The late Immanuel Velikovsky set the scientific world aflame when he published his bestselling and controversial book Worlds in Collision in the 1950s.

 

Based on cross-cultural mythology, including stories in the Old Testament about almost supernatural events going on in the heavens, Velokovsky concluded that the planet Venus was once ejected violently from the gas-giant Jupiter. It roamed for a while as a wild body, displaying a spectacular tail like a giant comet. During a close and catastrophic fly-by Earth in about 1500 BC, Jupiter became the backdrop to the Exodus stories of plagues, fire, the water of the Nile turning red, hailstones raining upon the land, earthquakes, and a pillar of fire and smoke rising in the sky.

 

In his research, Velikovsky found what he termed a remarkable parallel in the Papyrus Ipuwer, ancient Egyptian records kept at the University of Leyden Museum. This document includes lamentations of an Egyptian sage following a great catastrophe that came over the land. Indeed, the rivers ran red, fire blazed in the sky and pestilence ravaged the land.

 

Similar stories were found in Babylonian and Assyrian clay tablets, Vedic poems, Chinese epics and stories told by Maya, Aztec, Peruvian and North American Indians.

 

From the stories, Velikovsky concluded that a large body, bigger than a normal comet, passed close enough to Earth to shift its axis and create global earthquakes, severe winds and pelt the landscape with falling stones.

 

Velikovsky also believed that centuries after the Venus event, Mars wiggled into an unstable orbit and buzzed by Earth, causing some more wild shaking and disastrous happenings in the seventh and eighth centuries BC. The ancient stories depicting Mars as a war god may stem from the memory of this event, which was unexplainable to the people observing it at the time it happened.

 

World mythology gives credence to Velikovsky’s Venus theory. The name Lucifer is an ancient name for Morning Star, which is another name for Venus.
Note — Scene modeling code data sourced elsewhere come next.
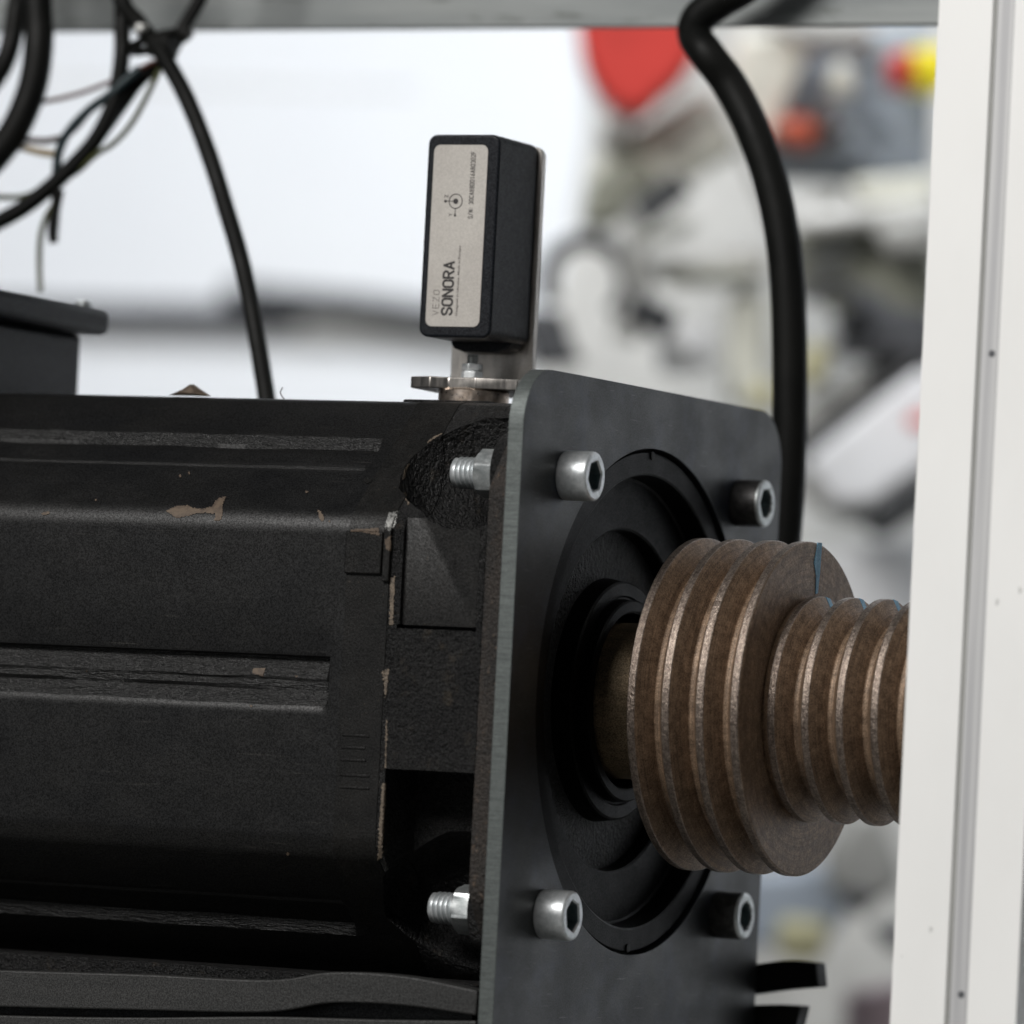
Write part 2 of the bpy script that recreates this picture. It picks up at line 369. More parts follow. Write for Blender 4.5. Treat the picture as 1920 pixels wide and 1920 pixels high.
# open the flange in the middle
adopt(motor, fl)
for y in (-80, 80):
    for z in (-80, 80):
        b = lathe('bolt_boss', [(-23.8, 14.5), (-23, 15.3), (-17, 16)], M['cast'], cen=(0, y, z), n=40); adopt(motor, b)
cutc = lathe('cutter', [(-19.5, 93.5), (-5, 93.5)], None, n=96); boolean(fl, [cutc])
face = lathe('bearing_shield', [(-19.3, 93.4), (-19.3, 94.3), (-2.4, 94.3), (-1.8, 93.6), (-1.8, 86), (-2.2, 85.3), (-10.4, 84.0), (-11, 83.2), (-11, 65.2), (-11.6, 64.4), (-25, 63), (-26, 62),
                    (-26, 55), (-25, 54), (-20, 53), (-19.3, 52), (-19.3, 47), (-19, 46.2), (-10, 45), (-9.3, 44.2), (-9.3, 39.6), (-10, 39), (-10, 38.4), (-6, 38), (-5.3, 37.4), (-5.3, 34), (-6, 33.2), (-12, 32.4), (-40, 32.4), (-40, 20)], M['dark'], n=128, ang=25)
shf = lathe('shaft', [(-60, 19), (119, 19), (120, 18)], M['zincdull'], n=48)
adopt(motor, face, shf)
for u, v in ((1185, 852), (1218, 1772)):
    p = at(u, v, 0); a = math.atan2(p.z, p.y)
    c = Vector((-1.7, 92.8*math.cos(a), 92.8*math.sin(a)))
    nt_ = lathe('jacking_hole', [(-1.9, 1.7), (-1.3, 1.7), (-1.25, 1.4)], M['rubber'], cen=(0, c.y, c.z), n=16); adopt(motor, nt_)
# terminal box on top
tb = box('terminal_box', -400, -280, -52, 52, 106, 138.5, M['case'], bv=2.5, seg=3)
adopt(motor, tb)
lid = box('terminal_box_lid', -408, -271.5, -60, 60, 138.7, 150.2, M['case'], bv=3.2, seg=3)
lid.parent = tb
gas = box('terminal_gasket', -281.5, -398, -50, 50, 104.5, 106.2, M['stainless'], bv=.3); adopt(motor, gas)
for x in (-280, -400):
    for y in (-51, 51):
        s = lathe('lid_screw', [(150.1, 3.6), (152.2, 3.4), (152.8, 2.4)], M['zincdull'], cen=(x, y, 0), axis='Z', n=20); s.parent = tb
# raised pad below the sensor
adopt(motor, box('sensor_pad', -86, -50, -44, -6, 106, 109.2, M['cast'], bv=.8))

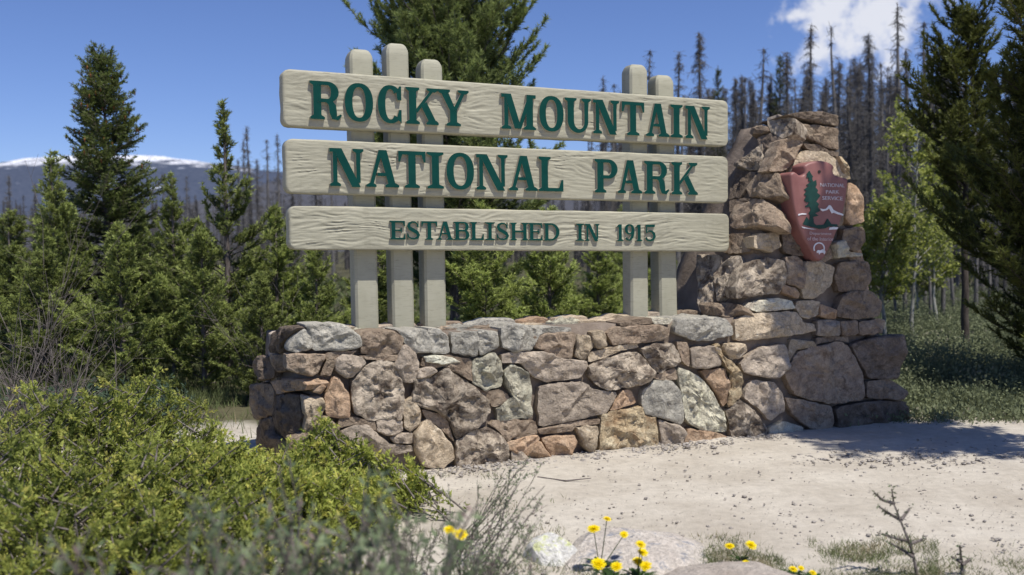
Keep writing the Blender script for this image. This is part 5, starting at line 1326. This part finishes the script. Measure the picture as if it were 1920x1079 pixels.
q = onground(1210, 1045); free_rock('boulder', 'flat pinkish boulder with grey lichen behind the dandelions', (q.x, q.y, -.06), (.60, .46, .20), ROCK_L, 3, .7)
ROCK_T2 = rock_mat('rock_warm_slab', (.58, .50, .42), (.44, .37, .31), (.66, .59, .51), .4, 5)
q = onground(1340, 1100); free_rock('boulder', 'broad pale slab rising from the bottom edge of the view, right of the dandelions', (q.x + .03, q.y, -.05), (.52, .42, .22), ROCK_T2, 12, .6)
q = onground(1048, 1045); free_rock('boulder', 'whitish boulder with yellow lichen left of the dandelions', (q.x, q.y, -.02), (.20, .17, .16), ROCK_Y, 5, .75)
q = onground(480, 1110, .25); free_rock('boulder', 'grey lichen rock at the bottom edge under the juniper', (q.x, q.y, .18), (.22, .18, .16), ROCK['s'], 6, .8)

# ---------------------------------------------------------------- juniper
def juniper(name, label, mounds, n, seed):
    rng = np.random.default_rng(seed); PP = []; DD = []; LL = []; TT = []; st0 = []; st1 = []
    tot = sum(a[2] * a[3] for a in mounds)
    for (cx, cy, rx, ry, h) in mounds:
        nb = int(n * rx * ry / tot / 15); r = np.sqrt(rng.random(nb)); a = rng.random(nb) * 2 * pi; x = r * np.cos(a); y = r * np.sin(a)
        wx = cx + x * rx; wy = cy + y * ry
        lump = noise2(wx, wy, 2.6, seed) * .42 + noise2(wx, wy, 6.0, seed + 2) * .45
        keepb = (noise2(wx, wy, 4.5, seed + 7) > -.32) | (r < .3); wx, wy, x, y, r, lump = (q[keepb] for q in (wx, wy, x, y, r, lump)); nb = len(wx)
        tipz = h * np.sqrt(np.clip(1 - r * r, 0, 1)) * (.86 + .6 * lump) * rng.uniform(.55, 1.18, nb) + .05
        tip = np.stack([wx, wy, tipz], -1)
        out = norm(np.stack([x * rx, y * ry, np.zeros(nb)], -1) + rng.normal(0, .35, (nb, 3)) * np.array([[1, 1, 0]]))
        ln = rng.uniform(.18, .42, nb); base = tip - out * (ln * rng.uniform(.5, 1.0, nb))[:, None] - np.array([[0, 0, 1.0]]) * (ln * rng.uniform(.35, .8, nb))[:, None]
        base[:, 2] = np.maximum(base[:, 2], .01); vig = rng.normal(0, .14, nb)
        m = 15; k = np.repeat(np.arange(nb), m); t = rng.random(nb * m) ** .7; p = base[k] * (1 - t[:, None]) + tip[k] * t[:, None] + np.array([[0, 0, 1.0]]) * (-.10 * ln[k] * np.sin(pi * t))[:, None]
        bd_ = norm(tip - base)[k]; sd = norm(bd_ * .8 + np.array([[0, 0, .45]]) + rng.normal(0, .5, (len(k), 3)))
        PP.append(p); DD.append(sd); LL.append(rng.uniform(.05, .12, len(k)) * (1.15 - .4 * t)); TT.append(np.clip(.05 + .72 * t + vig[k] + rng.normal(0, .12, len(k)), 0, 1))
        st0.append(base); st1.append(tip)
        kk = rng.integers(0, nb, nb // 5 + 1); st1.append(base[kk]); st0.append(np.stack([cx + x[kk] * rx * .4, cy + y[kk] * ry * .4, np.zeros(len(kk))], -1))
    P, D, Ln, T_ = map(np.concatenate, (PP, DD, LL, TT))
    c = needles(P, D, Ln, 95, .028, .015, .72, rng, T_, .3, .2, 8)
    s0 = np.concatenate(st0); s1 = np.concatenate(st1); b = tubes(s0, s1, np.full(len(s0), .007), np.full(len(s0), .003), 4)
    t = thing(name, label, 'shrub', (mounds[0][0], mounds[0][1], 0)); off = np.array([[mounds[0][0], mounds[0][1], 0]])
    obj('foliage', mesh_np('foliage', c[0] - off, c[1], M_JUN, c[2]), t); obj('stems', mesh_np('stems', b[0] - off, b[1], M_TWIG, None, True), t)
    return t
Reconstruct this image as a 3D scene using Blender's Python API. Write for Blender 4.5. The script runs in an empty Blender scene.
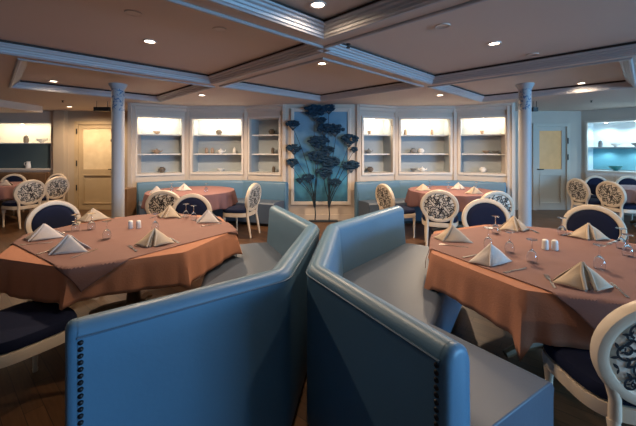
import bpy, bmesh, math, random
from mathutils import Vector, Matrix
R = math.radians
PI = math.pi
random.seed(7)
S = bpy.context.scene
C = bpy.context.collection

# ------------------------------------------------------------------ camera, world, lights, exposure
cam = bpy.data.objects.new('camera', bpy.data.cameras.new('camera'))
C.objects.link(cam)
cam.location = (0, 0, 1.5)
cam.rotation_euler = (R(90), 0, 0)
cam.data.sensor_width = 36
cam.data.lens = 36 * 330 / 636
cam.data.shift_y = -64 / 636
cam.data.clip_start = 0.02
S.camera = cam
S.view_settings.view_transform = 'Standard'
S.view_settings.look = 'None'
S.view_settings.gamma = 1
S.view_settings.exposure = 0.38
w = bpy.data.worlds.new('World'); S.world = w; w.use_nodes = True
w.node_tree.nodes['Background'].inputs[0].default_value = (.30, .50, .80, 1)
w.node_tree.nodes['Background'].inputs[1].default_value = 1.0


def area(name, loc, target, sx, sy, power, col):
    l = bpy.data.lights.new(name, 'AREA'); l.shape = 'RECTANGLE'
    l.size = sx; l.size_y = sy; l.energy = power; l.color = col
    o = bpy.data.objects.new(name, l); C.objects.link(o); o.location = loc
    o.rotation_euler = (Vector(target) - Vector(loc)).to_track_quat('-Z', 'Y').to_euler()
    return o


DAY = (.24, .59, 1.0)
# daylight coming through the windows of the rear and the right wall
area('daylight_rear', (7.2, -2.95, 1.5), (1.5, 2.0, 1.0), 2.6, 1.45, 230, DAY)
area('daylight_side', (9.0, -.7, 1.5), (0, 1.2, 1.1), 4.2, 1.4, 330, DAY)
WARM = (1.0, .74, .50)
SPOT_POWER = 98

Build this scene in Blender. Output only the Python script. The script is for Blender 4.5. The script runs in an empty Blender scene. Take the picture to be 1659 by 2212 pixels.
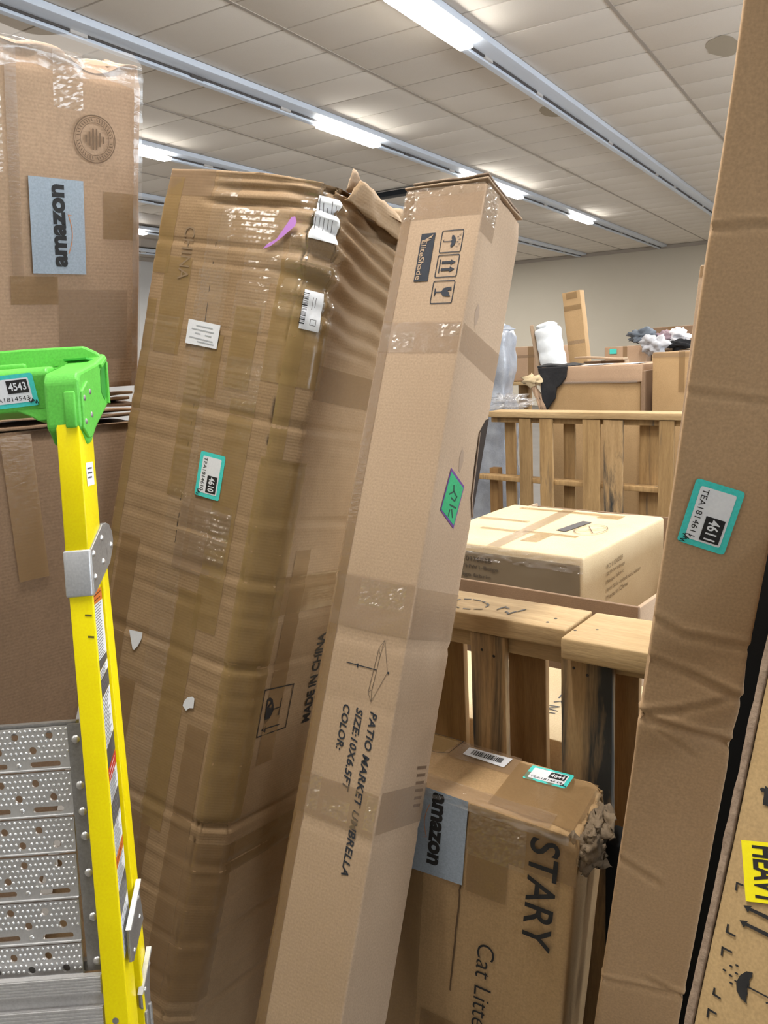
import bpy, bmesh, math, random
from mathutils import Vector, Matrix, noise
from mathutils.geometry import tessellate_polygon
V = Vector
random.seed(7)
SC = bpy.context.scene
COL = SC.collection

# ------------------------------------------------------------------ camera, world, lights, exposure
cam = bpy.data.cameras.new('camera')
cam.sensor_fit = 'HORIZONTAL'; cam.sensor_width = 36.0; cam.lens = 36.0 * 1753.0 / 1659.0
cam.clip_start = 0.02; cam.clip_end = 200
camo = bpy.data.objects.new('camera', cam); COL.objects.link(camo)
camo.matrix_world = Matrix(((0.85668708, -0.05731718, 0.51264216, 0), (0.51350835, 0.1890742, -0.83699469, 0),
                            (-0.04895324, 0.98028857, 0.19141028, 1.8), (0, 0, 0, 1)))
SC.camera = camo
SC.view_settings.view_transform = 'Standard'; SC.view_settings.look = 'None'
SC.view_settings.gamma = 1.0; SC.view_settings.use_curve_mapping = False
SC.view_settings.exposure = 0.0
w = bpy.data.worlds.new('world'); SC.world = w; w.use_nodes = True
w.node_tree.nodes['Background'].inputs[0].default_value = (0.9, 0.95, 1.0, 1)
w.node_tree.nodes['Background'].inputs[1].default_value = 0.02
CEIL = 4.35
TUBE = 26.0                                  # brightness of the lit tubes in view
def ceiling_lamp(x, y, p, l=1.2, wd=0.08):
    """a lit tube of the ceiling rows, out of the picture"""
    d = bpy.data.lights.new('tube_light', 'AREA'); d.shape = 'RECTANGLE'; d.size = wd; d.size_y = l
    d.energy = p; d.color = (1.0, 0.965, 0.91)
    o = bpy.data.objects.new('tube_light', d); COL.objects.link(o); o.location = (x, y, CEIL - 0.09)
for x, y, p in [(-4.0, -1.9, 50), (-5.3, -3.6, 55), (-3.0, -0.6, 30), (-6.9, -6.0, 35)]:
    ceiling_lamp(x, y, p, 1.5, 0.35)           # recessed panel lights behind the camera
for x, y, p, l in [(-0.815, 0.9, 105, 1.2), (-0.815, 4.2, 95, 1.2), (-7.52, -1.0, 40, 1.2), (-0.815, -3.4, 20, 4.0), (1.42, 3.2, 55, 1.2), (-3.05, 2.2, 60, 1.2),
                   (3.65, 7.0, 182, 1.2), (1.42, 10.5, 182, 1.2), (-0.815, 13.0, 195, 1.2), (1.42, 17.0, 195, 1.2), (-7.52, 3.0, 60, 1.2), (-9.75, 4.5, 195, 1.2), (-0.815, 19.5, 208, 1.2),
                   (-12.0, 17.0, 221, 1.2), (-14.2, 8.0, 195, 1.2), (-7.52, 15.0, 182, 1.2), (-9.75, 20.0, 208, 1.2), (-0.815, 8.6, 182, 1.2)]:
    ceiling_lamp(x, y, p, l)

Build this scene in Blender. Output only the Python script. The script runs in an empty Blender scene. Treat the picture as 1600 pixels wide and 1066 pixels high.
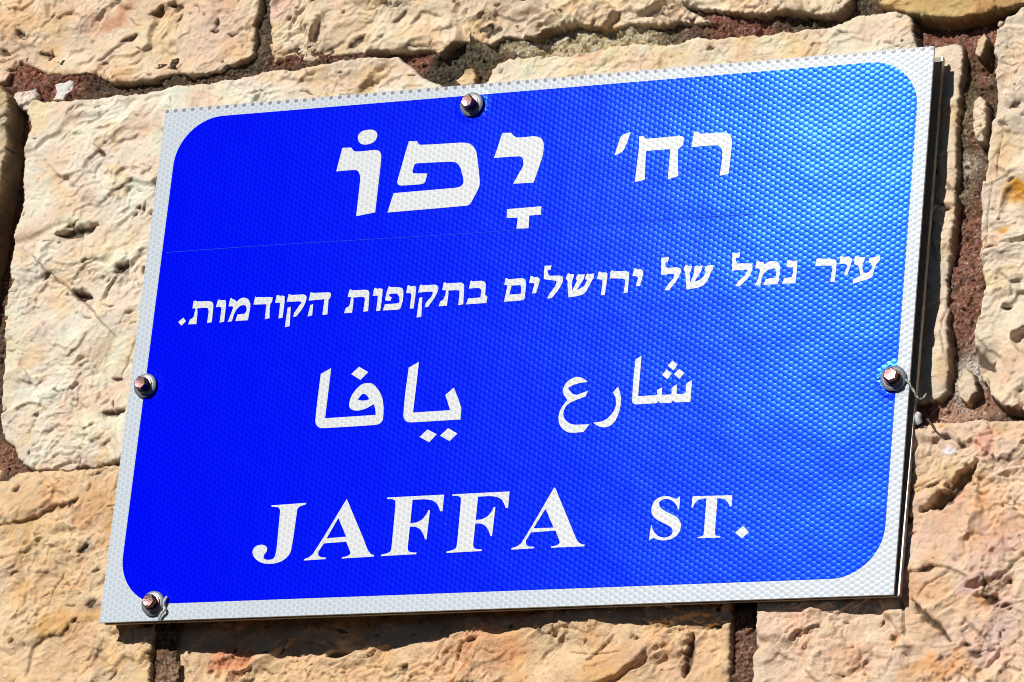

Venus appears in both the morning and evening sky like a bright beacon just before and after sunrise. Lucifer is said to have been cast, or fell from Heaven to Earth after rebelling against God.

 

Ancient world astronomers in both the Old World and the Americas seemed to regard Venus with much awe and terror. They carefully observed and recorded its position in the sky and told stories about how this planet would be the cause of a world-ending catastrophe. Velikovsky thought these stories had their roots in some dark human memory.

 

His research uncovered another peculiar naming of Venus by the ancients. The Babylonians called it the “torch-star,” the Mexicans saw Venus as the “smoking star,” the Peruvians called it the “long-haired star” and the Egyptians told it as a Great Star that “scattered its flame in fire.”

 

Velikovsky’s research was thorough. Yet the scientific community not only rejected his theories, he was blackballed from public speaking engagements, papers to scientific journals were rejected, and even though his book turned out to be a best seller, Macmillan, his publisher, turned rights of the book over to another publishing house.

 

When he died in 1979, Velikovsky was still embroiled in the midst of scientific discord.

 

Yet to this day, no data has been produced through astronomy or NASA space flights, to prove Velikovsky’s theories wrong. If anything, new research only supports his story.